Exercise prompt: Retype the listing that follows, exactly as written.

════

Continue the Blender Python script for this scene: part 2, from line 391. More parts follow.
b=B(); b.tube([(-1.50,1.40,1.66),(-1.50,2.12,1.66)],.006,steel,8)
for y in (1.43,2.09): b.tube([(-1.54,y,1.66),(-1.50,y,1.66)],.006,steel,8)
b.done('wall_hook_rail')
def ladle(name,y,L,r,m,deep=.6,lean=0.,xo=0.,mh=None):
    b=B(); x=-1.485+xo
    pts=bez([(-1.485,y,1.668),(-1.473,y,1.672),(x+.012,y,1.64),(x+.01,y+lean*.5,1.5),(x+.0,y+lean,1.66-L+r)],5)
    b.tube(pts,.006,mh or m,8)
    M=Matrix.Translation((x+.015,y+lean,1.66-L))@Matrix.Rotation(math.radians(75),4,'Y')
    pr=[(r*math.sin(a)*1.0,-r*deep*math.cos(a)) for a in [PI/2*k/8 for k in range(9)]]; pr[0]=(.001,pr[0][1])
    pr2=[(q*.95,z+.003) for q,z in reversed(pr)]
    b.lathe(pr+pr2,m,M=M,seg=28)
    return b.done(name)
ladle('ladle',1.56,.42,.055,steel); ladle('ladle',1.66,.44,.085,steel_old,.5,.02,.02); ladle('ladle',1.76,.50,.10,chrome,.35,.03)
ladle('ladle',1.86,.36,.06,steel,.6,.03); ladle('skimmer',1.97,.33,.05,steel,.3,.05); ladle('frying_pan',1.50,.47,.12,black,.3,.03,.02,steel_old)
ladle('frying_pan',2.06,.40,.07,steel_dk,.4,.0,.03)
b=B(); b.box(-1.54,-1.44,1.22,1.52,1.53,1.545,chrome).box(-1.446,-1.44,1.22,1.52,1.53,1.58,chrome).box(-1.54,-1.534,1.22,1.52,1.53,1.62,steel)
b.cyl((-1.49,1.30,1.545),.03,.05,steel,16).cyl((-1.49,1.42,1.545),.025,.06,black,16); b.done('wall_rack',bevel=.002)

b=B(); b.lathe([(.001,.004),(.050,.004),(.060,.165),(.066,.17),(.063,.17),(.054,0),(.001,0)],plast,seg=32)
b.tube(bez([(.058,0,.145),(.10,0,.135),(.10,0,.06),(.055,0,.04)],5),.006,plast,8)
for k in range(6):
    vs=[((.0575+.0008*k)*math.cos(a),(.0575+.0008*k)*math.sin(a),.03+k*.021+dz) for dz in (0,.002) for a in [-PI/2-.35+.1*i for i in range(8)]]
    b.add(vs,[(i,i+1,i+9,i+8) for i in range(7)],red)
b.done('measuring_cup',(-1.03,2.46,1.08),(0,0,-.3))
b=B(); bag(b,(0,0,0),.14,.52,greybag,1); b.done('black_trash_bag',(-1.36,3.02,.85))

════

Result of this exercise:
Continue the Blender Python script for this scene: part 2, from line 391. More parts follow.
b=B(); b.tube([(-1.50,1.40,1.66),(-1.50,2.12,1.66)],.006,steel,8)
for y in (1.43,2.09): b.tube([(-1.54,y,1.66),(-1.50,y,1.66)],.006,steel,8)
b.done('wall_hook_rail')
def ladle(name,y,L,r,m,deep=.6,lean=0.,xo=0.,mh=None):
    b=B(); x=-1.485+xo
    pts=bez([(-1.485,y,1.668),(-1.473,y,1.672),(x+.012,y,1.64),(x+.01,y+lean*.5,1.5),(x+.0,y+lean,1.66-L+r)],5)
    b.tube(pts,.006,mh or m,8)
    M=Matrix.Translation((x+.015,y+lean,1.66-L))@Matrix.Rotation(math.radians(75),4,'Y')
    pr=[(r*math.sin(a)*1.0,-r*deep*math.cos(a)) for a in [PI/2*k/8 for k in range(9)]]; pr[0]=(.001,pr[0][1])
    pr2=[(q*.95,z+.003) for q,z in reversed(pr)]
    b.lathe(pr+pr2,m,M=M,seg=28)
    return b.done(name)
ladle('ladle',1.56,.42,.055,steel); ladle('ladle',1.66,.44,.085,steel_old,.5,.02,.02); ladle('ladle',1.76,.50,.10,chrome,.35,.03)
ladle('ladle',1.86,.36,.06,steel,.6,.03); ladle('skimmer',1.97,.33,.05,steel,.3,.05); ladle('frying_pan',1.50,.47,.12,black,.3,.03,.02,steel_old)
ladle('frying_pan',2.06,.40,.07,steel_dk,.4,.0,.03)
b=B(); b.box(-1.54,-1.44,1.22,1.52,1.53,1.545,chrome).box(-1.446,-1.44,1.22,1.52,1.53,1.58,chrome).box(-1.54,-1.534,1.22,1.52,1.53,1.62,steel)
b.cyl((-1.49,1.30,1.545),.03,.05,steel,16).cyl((-1.49,1.42,1.545),.025,.06,black,16); b.done('wall_rack',bevel=.002)

b=B(); b.lathe([(.001,.004),(.050,.004),(.060,.165),(.066,.17),(.063,.17),(.054,0),(.001,0)],plast,seg=32)
b.tube(bez([(.058,0,.145),(.10,0,.135),(.10,0,.06),(.055,0,.04)],5),.006,plast,8)
for k in range(6):
    vs=[((.0575+.0008*k)*math.cos(a),(.0575+.0008*k)*math.sin(a),.03+k*.021+dz) for dz in (0,.002) for a in [-PI/2-.35+.1*i for i in range(8)]]
    b.add(vs,[(i,i+1,i+9,i+8) for i in range(7)],red)
b.done('measuring_cup',(-1.03,2.46,1.08),(0,0,-.3))
b=B(); bag(b,(0,0,0),.14,.52,greybag,1); b.done('black_trash_bag',(-1.36,3.02,.85))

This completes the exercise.